The BBC once again stands accused of bias against Brexit, with Labour MP Kate Hoey suggesting the corporation actually risks undermining Britain’s negotiating position with its coverage.
Vauxhall MP Hoey, who fervently campaigned for Vote Leave, hit out at the BBC and its Newsnight presenter Evan Davis on Tuesday, saying: “Does anyone else think that @BBCNewsnight and @EvanHD seem to delight in undermining our country in EU negotiations #embitteredremainers”?
She found plenty of support for that view on social media, with one user suggesting ‘Remoaners’ should just accept the democratic vote.
While one said the BBC’s sole aim now is to “depress” those who voted Leave.
Another user said the BBC’s coverage is mere “contempt” for those who voted for the UK to withdraw from the bloc.
But there was also criticism of Hoey. Fellow Labour MP Wes Streeting accused her of using “Orwellian” comments.
"The idea that broadcasters should simply act as cheerleaders for the government in Brexit negotiations is frankly Orwellian,” pro-Remain Streeting said, according to the Evening Standard.
“Even leading lights of the Leave campaign like Dominic Cummings believe that the Government are making a complete pig's ear of Brexit."
Hoey, however, is not the first to accuse the BBC of being skewed towards the Remain cause.
An independent inquiry by the News-Watch group in May found the BBC was “strongly biased against Brexit” in its coverage of the triggering of Article 50 under the Lisbon Treaty back in March, the provision officially kickstarting the two-year Brexit process.

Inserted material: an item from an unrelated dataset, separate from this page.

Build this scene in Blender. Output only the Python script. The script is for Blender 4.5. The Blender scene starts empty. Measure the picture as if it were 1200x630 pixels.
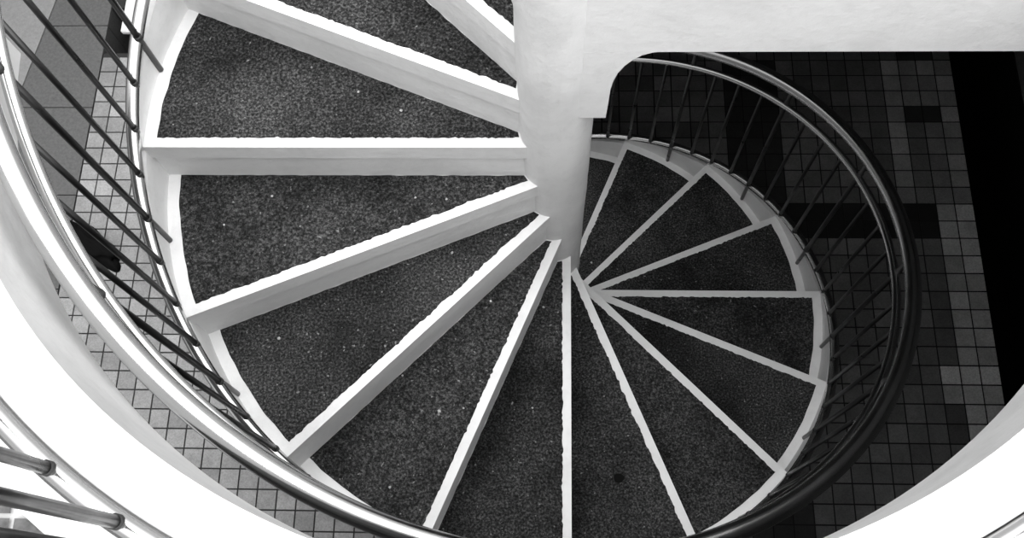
import bpy, bmesh, math, random
from mathutils import Vector, noise
random.seed(7)
C = bpy.context.scene.collection
PI = math.pi
D = PI/8            # one step turns 22.5 degrees
H = 0.1773          # riser
RC = 0.0908         # column radius
RD = 1.0            # outer radius of the dark inlay
RO = 1.037          # outer edge of the flat border
OFF, OFFU, W = 0.0556, 0.0468, 0.0264
FLOOR = -16*H
LAND = 4*H
LB = 0.455          # underside of the landing
Y0 = -0.075         # south face of the landing beam

# ------------------------------------------------------------------ materials
def mat(name, base=0.5, rough=0.7, metal=0.0, build=None):
    m = bpy.data.materials.new(name); m.use_nodes = True
    nt = m.node_tree; b = nt.nodes['Principled BSDF']
    b.inputs['Base Color'].default_value = (base, base, base, 1)
    b.inputs['Roughness'].default_value = rough
    b.inputs['Metallic'].default_value = metal
    if name in ('dark_pebble_aggregate', 'black_plastic', 'pit_shade_black'): b.inputs['Specular IOR Level'].default_value = .08
    if build: build(nt, b)
    return m
def coord(nt):
    return nt.nodes.new('ShaderNodeNewGeometry').outputs['Position']
def nz(nt, scale, detail=4, rough=0.6):
    n = nt.nodes.new('ShaderNodeTexNoise'); n.inputs['Scale'].default_value = scale
    n.inputs['Detail'].default_value = detail; n.inputs['Roughness'].default_value = rough
    nt.links.new(coord(nt), n.inputs['Vector']); return n
def ramp(nt, src, stops):
    r = nt.nodes.new('ShaderNodeValToRGB'); nt.links.new(src, r.inputs[0])
    while len(r.color_ramp.elements) < len(stops): r.color_ramp.elements.new(0.5)
    for e, (p, v) in zip(r.color_ramp.elements, stops):
        e.position = p; e.color = (v, v, v, 1)
    return r.outputs[0]
def mul(nt, a, b, fac=1.0, mode='MULTIPLY'):
    m = nt.nodes.new('ShaderNodeMix'); m.data_type = 'RGBA'; m.blend_type = mode
    m.inputs[0].default_value = fac
    nt.links.new(a, m.inputs[6]); nt.links.new(b, m.inputs[7]); return m.outputs[2]
def bump(nt, b, src, s, d):
    n = nt.nodes.new('ShaderNodeBump'); n.inputs['Strength'].default_value = s
    n.inputs['Distance'].default_value = d
    nt.links.new(src, n.inputs['Height']); nt.links.new(n.outputs[0], b.inputs['Normal'])
def white_b(nt, b):
    a = ramp(nt, nz(nt, 5, 6).outputs[0], [(0.3, .60), (0.55, .70)])
    c = ramp(nt, nz(nt, 38, 5, .7).outputs[0], [(0.30, .70), (0.48, 1.0)])
    nt.links.new(mul(nt, a, c, .2), b.inputs['Base Color'])
    bump(nt, b, nz(nt, 30, 6).outputs[0], .35, .006)
def inlay_b(nt, b):
    g = ramp(nt, nz(nt, 150, 3, .75).outputs[0], [(0.38, .006), (0.52, .025), (0.70, .09)])
    f = ramp(nt, nz(nt, 95, 1, .4).outputs[0], [(0.72, 0.0), (0.80, .16)])
    p = ramp(nt, nz(nt, 3.2, 4).outputs[0], [(0.34, .50), (0.66, 1.75)])
    nt.links.new(mul(nt, mul(nt, g, p), f, 1, 'ADD'), b.inputs['Base Color'])
    bump(nt, b, nz(nt, 220, 2).outputs[0], .6, .003)
def tile_b(nt, b):
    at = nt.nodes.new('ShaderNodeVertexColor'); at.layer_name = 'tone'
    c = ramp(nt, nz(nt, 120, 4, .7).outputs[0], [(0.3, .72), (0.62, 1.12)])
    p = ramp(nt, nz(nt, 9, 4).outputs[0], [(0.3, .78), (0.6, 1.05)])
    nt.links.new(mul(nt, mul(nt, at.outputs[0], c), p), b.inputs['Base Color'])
    bump(nt, b, nz(nt, 160, 3).outputs[0], .3, .002)
def slab_b(lo, hi):
    def f(nt, b):
        nt.links.new(ramp(nt, nz(nt, 60, 5, .7).outputs[0], [(0.3, lo), (0.65, hi)]), b.inputs['Base Color'])
        bump(nt, b, nz(nt, 90, 3).outputs[0], .3, .002)
    return f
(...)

In the week following Prime Minister Theresa May’s triggering of the article, of 124 commentators fielded by Radio 4’s Today program, a flagship news show, only eight were “given the space to make substantive arguments that the future for the UK outside the EU would yield significant benefits,” according to the study.
“The overall gloom was buttressed by the program’s editorial approach,” read the report.
“Presenters and correspondents pushed at every opportunity to illustrate existing and potential problems.
“They were strongly adversarial towards Brexit supporters, but much less so to guests who advocated that the UK was, in effect, now staring down the barrel of a loaded gun.”